Nazaire then tries to argue, incredibly, that there is no “proof beyond a reasonable doubt” that Alan Cooper’s signature was forged. Earth to Nazaire: that ship sailed a long, long time ago. It also leads to this completely random attack on the EFF:

Prior to filing the document, the undersigned contacted Prenda Law to find out whether or not Mr. Cooper would be available to testify at trial but was advised that they could not locate Mr. Cooper. The undersigned was advised that Mark Lutz and Peter Hansmeier would be available to testify as witnesses. Had the undersigned realized that the Electronic Frontier Foundation was hanging with Mr. Cooper, he would have been able to track down Mr. Cooper and questioned him about the documents. It turns out that Mr. Cooper was a caretaker of one of the properties of a Prenda Law member and had left said property in August, 2012.

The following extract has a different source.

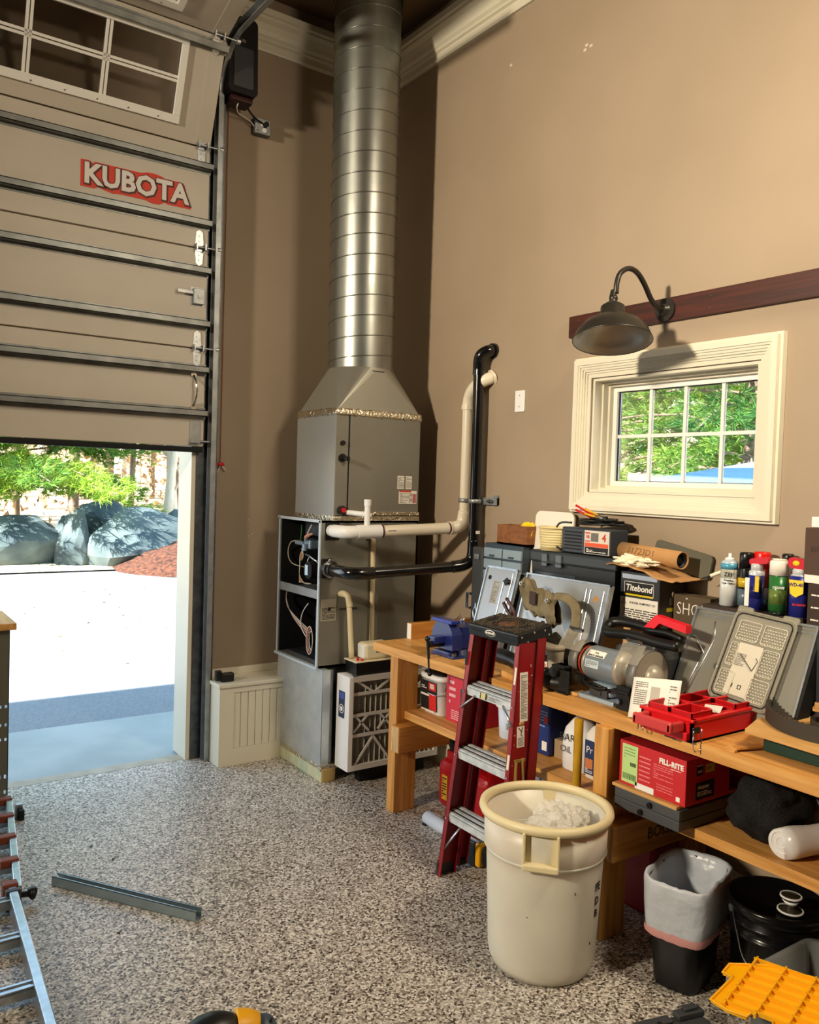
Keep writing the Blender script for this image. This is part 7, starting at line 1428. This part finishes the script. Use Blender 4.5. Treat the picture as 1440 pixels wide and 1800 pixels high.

Therefore, even if the undersigned had placed a knife to the throats of each of Prenda’s members, none would have been able to give him Mr. Cooper’s contact information at the time on November 5, 2012 when Plaintiff commenced its law suit. It is certainly not the first time a company has lost contact with an agent (or alleged agent as stated).

(emphasis added)

Wow. Honestly, this one needs no commentary. It speaks volumes (of insanity) for itself.

And Nazaire is not done. He also argues that Patel’s lawyer, Chintella, was “one of the two star witnesses in the California case” (which, um, isn’t true) and then claims that this is an ethics violation in Georgia.

This whole filing really is quite remarkable, but certainly seems to fit in to the growing pile of “Prenda crazy” filings in various cases around the country.